Task details: What follows is a listing to be transcribed exactly.

===

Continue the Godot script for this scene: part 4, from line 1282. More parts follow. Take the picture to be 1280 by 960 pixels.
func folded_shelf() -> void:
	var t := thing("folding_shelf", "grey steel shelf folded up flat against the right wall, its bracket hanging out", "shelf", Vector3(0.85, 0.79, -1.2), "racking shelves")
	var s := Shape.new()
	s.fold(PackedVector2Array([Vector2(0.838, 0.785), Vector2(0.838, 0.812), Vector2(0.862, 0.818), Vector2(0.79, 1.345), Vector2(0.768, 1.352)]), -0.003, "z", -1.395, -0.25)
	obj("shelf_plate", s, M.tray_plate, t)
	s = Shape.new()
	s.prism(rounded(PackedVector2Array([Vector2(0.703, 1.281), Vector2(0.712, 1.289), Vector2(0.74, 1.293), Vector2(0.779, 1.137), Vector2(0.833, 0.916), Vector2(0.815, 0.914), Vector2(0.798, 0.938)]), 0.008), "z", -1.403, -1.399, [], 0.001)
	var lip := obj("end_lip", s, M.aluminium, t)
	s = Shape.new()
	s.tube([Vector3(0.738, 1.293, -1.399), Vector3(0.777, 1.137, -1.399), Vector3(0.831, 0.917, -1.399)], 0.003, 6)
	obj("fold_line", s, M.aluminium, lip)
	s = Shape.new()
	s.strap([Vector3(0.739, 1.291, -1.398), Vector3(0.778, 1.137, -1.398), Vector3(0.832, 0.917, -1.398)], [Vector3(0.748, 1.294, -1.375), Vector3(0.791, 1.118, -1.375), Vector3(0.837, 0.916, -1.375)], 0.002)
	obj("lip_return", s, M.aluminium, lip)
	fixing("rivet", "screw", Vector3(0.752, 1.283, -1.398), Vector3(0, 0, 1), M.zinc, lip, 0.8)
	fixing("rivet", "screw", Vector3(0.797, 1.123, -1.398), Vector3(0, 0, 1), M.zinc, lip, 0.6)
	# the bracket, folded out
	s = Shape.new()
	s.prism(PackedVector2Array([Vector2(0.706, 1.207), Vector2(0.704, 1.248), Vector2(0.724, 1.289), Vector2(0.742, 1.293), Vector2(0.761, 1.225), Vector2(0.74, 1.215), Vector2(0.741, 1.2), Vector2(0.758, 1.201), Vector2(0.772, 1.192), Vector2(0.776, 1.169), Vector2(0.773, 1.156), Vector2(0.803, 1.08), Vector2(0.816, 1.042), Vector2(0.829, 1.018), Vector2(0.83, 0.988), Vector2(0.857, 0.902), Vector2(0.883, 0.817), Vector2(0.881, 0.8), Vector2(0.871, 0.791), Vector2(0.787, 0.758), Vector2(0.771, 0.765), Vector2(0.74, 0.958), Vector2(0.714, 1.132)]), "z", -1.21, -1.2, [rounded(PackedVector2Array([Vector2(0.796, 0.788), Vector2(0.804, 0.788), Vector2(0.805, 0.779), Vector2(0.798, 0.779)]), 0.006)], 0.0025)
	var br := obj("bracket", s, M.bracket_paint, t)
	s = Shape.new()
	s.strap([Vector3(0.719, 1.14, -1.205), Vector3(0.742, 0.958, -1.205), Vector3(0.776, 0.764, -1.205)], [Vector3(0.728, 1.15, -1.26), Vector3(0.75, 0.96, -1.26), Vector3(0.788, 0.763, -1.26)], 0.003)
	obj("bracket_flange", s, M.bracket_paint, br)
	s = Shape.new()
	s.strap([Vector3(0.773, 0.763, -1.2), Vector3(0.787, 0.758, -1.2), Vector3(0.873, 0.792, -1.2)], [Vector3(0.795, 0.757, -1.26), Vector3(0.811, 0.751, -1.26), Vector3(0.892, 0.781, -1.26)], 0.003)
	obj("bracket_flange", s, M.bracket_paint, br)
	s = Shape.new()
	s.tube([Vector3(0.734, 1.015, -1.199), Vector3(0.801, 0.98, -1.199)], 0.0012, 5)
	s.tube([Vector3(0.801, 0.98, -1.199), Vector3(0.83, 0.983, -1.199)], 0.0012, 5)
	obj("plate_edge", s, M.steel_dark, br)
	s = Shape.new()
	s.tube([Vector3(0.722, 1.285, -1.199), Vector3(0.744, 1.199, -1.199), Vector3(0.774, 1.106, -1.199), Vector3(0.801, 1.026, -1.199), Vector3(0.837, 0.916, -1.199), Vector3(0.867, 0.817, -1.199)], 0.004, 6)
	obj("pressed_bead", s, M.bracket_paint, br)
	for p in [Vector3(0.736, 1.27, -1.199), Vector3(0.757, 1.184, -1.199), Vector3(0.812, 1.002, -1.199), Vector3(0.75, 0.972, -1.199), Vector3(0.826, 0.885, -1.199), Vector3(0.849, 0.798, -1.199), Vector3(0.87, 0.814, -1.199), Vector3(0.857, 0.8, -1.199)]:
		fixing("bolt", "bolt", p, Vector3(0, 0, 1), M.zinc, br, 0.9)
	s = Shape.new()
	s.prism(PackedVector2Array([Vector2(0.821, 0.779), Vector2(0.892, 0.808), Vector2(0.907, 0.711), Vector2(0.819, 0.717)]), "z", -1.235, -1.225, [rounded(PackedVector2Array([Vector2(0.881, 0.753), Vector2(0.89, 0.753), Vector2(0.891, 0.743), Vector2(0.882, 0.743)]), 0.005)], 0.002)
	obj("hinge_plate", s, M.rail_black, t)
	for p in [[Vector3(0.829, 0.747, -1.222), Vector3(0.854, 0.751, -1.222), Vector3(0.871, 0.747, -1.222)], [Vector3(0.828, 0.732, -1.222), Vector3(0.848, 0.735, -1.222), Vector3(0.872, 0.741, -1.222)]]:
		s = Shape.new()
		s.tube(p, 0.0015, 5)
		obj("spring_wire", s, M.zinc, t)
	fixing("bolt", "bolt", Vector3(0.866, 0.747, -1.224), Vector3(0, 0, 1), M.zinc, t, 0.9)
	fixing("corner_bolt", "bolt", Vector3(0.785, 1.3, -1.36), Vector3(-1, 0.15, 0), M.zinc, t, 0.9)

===

Right answer:
Continue the Godot script for this scene: part 4, from line 1282. More parts follow. Take the picture to be 1280 by 960 pixels.
func folded_shelf() -> void:
	var t := thing("folding_shelf", "grey steel shelf folded up flat against the right wall, its bracket hanging out", "shelf", Vector3(0.85, 0.79, -1.2), "racking shelves")
	var s := Shape.new()
	s.fold(PackedVector2Array([Vector2(0.838, 0.785), Vector2(0.838, 0.812), Vector2(0.862, 0.818), Vector2(0.79, 1.345), Vector2(0.768, 1.352)]), -0.003, "z", -1.395, -0.25)
	obj("shelf_plate", s, M.tray_plate, t)
	s = Shape.new()
	s.prism(rounded(PackedVector2Array([Vector2(0.703, 1.281), Vector2(0.712, 1.289), Vector2(0.74, 1.293), Vector2(0.779, 1.137), Vector2(0.833, 0.916), Vector2(0.815, 0.914), Vector2(0.798, 0.938)]), 0.008), "z", -1.403, -1.399, [], 0.001)
	var lip := obj("end_lip", s, M.aluminium, t)
	s = Shape.new()
	s.tube([Vector3(0.738, 1.293, -1.399), Vector3(0.777, 1.137, -1.399), Vector3(0.831, 0.917, -1.399)], 0.003, 6)
	obj("fold_line", s, M.aluminium, lip)
	s = Shape.new()
	s.strap([Vector3(0.739, 1.291, -1.398), Vector3(0.778, 1.137, -1.398), Vector3(0.832, 0.917, -1.398)], [Vector3(0.748, 1.294, -1.375), Vector3(0.791, 1.118, -1.375), Vector3(0.837, 0.916, -1.375)], 0.002)
	obj("lip_return", s, M.aluminium, lip)
	fixing("rivet", "screw", Vector3(0.752, 1.283, -1.398), Vector3(0, 0, 1), M.zinc, lip, 0.8)
	fixing("rivet", "screw", Vector3(0.797, 1.123, -1.398), Vector3(0, 0, 1), M.zinc, lip, 0.6)
	# the bracket, folded out
	s = Shape.new()
	s.prism(PackedVector2Array([Vector2(0.706, 1.207), Vector2(0.704, 1.248), Vector2(0.724, 1.289), Vector2(0.742, 1.293), Vector2(0.761, 1.225), Vector2(0.74, 1.215), Vector2(0.741, 1.2), Vector2(0.758, 1.201), Vector2(0.772, 1.192), Vector2(0.776, 1.169), Vector2(0.773, 1.156), Vector2(0.803, 1.08), Vector2(0.816, 1.042), Vector2(0.829, 1.018), Vector2(0.83, 0.988), Vector2(0.857, 0.902), Vector2(0.883, 0.817), Vector2(0.881, 0.8), Vector2(0.871, 0.791), Vector2(0.787, 0.758), Vector2(0.771, 0.765), Vector2(0.74, 0.958), Vector2(0.714, 1.132)]), "z", -1.21, -1.2, [rounded(PackedVector2Array([Vector2(0.796, 0.788), Vector2(0.804, 0.788), Vector2(0.805, 0.779), Vector2(0.798, 0.779)]), 0.006)], 0.0025)
	var br := obj("bracket", s, M.bracket_paint, t)
	s = Shape.new()
	s.strap([Vector3(0.719, 1.14, -1.205), Vector3(0.742, 0.958, -1.205), Vector3(0.776, 0.764, -1.205)], [Vector3(0.728, 1.15, -1.26), Vector3(0.75, 0.96, -1.26), Vector3(0.788, 0.763, -1.26)], 0.003)
	obj("bracket_flange", s, M.bracket_paint, br)
	s = Shape.new()
	s.strap([Vector3(0.773, 0.763, -1.2), Vector3(0.787, 0.758, -1.2), Vector3(0.873, 0.792, -1.2)], [Vector3(0.795, 0.757, -1.26), Vector3(0.811, 0.751, -1.26), Vector3(0.892, 0.781, -1.26)], 0.003)
	obj("bracket_flange", s, M.bracket_paint, br)
	s = Shape.new()
	s.tube([Vector3(0.734, 1.015, -1.199), Vector3(0.801, 0.98, -1.199)], 0.0012, 5)
	s.tube([Vector3(0.801, 0.98, -1.199), Vector3(0.83, 0.983, -1.199)], 0.0012, 5)
	obj("plate_edge", s, M.steel_dark, br)
	s = Shape.new()
	s.tube([Vector3(0.722, 1.285, -1.199), Vector3(0.744, 1.199, -1.199), Vector3(0.774, 1.106, -1.199), Vector3(0.801, 1.026, -1.199), Vector3(0.837, 0.916, -1.199), Vector3(0.867, 0.817, -1.199)], 0.004, 6)
	obj("pressed_bead", s, M.bracket_paint, br)
	for p in [Vector3(0.736, 1.27, -1.199), Vector3(0.757, 1.184, -1.199), Vector3(0.812, 1.002, -1.199), Vector3(0.75, 0.972, -1.199), Vector3(0.826, 0.885, -1.199), Vector3(0.849, 0.798, -1.199), Vector3(0.87, 0.814, -1.199), Vector3(0.857, 0.8, -1.199)]:
		fixing("bolt", "bolt", p, Vector3(0, 0, 1), M.zinc, br, 0.9)
	s = Shape.new()
	s.prism(PackedVector2Array([Vector2(0.821, 0.779), Vector2(0.892, 0.808), Vector2(0.907, 0.711), Vector2(0.819, 0.717)]), "z", -1.235, -1.225, [rounded(PackedVector2Array([Vector2(0.881, 0.753), Vector2(0.89, 0.753), Vector2(0.891, 0.743), Vector2(0.882, 0.743)]), 0.005)], 0.002)
	obj("hinge_plate", s, M.rail_black, t)
	for p in [[Vector3(0.829, 0.747, -1.222), Vector3(0.854, 0.751, -1.222), Vector3(0.871, 0.747, -1.222)], [Vector3(0.828, 0.732, -1.222), Vector3(0.848, 0.735, -1.222), Vector3(0.872, 0.741, -1.222)]]:
		s = Shape.new()
		s.tube(p, 0.0015, 5)
		obj("spring_wire", s, M.zinc, t)
	fixing("bolt", "bolt", Vector3(0.866, 0.747, -1.224), Vector3(0, 0, 1), M.zinc, t, 0.9)
	fixing("corner_bolt", "bolt", Vector3(0.785, 1.3, -1.36), Vector3(-1, 0.15, 0), M.zinc, t, 0.9)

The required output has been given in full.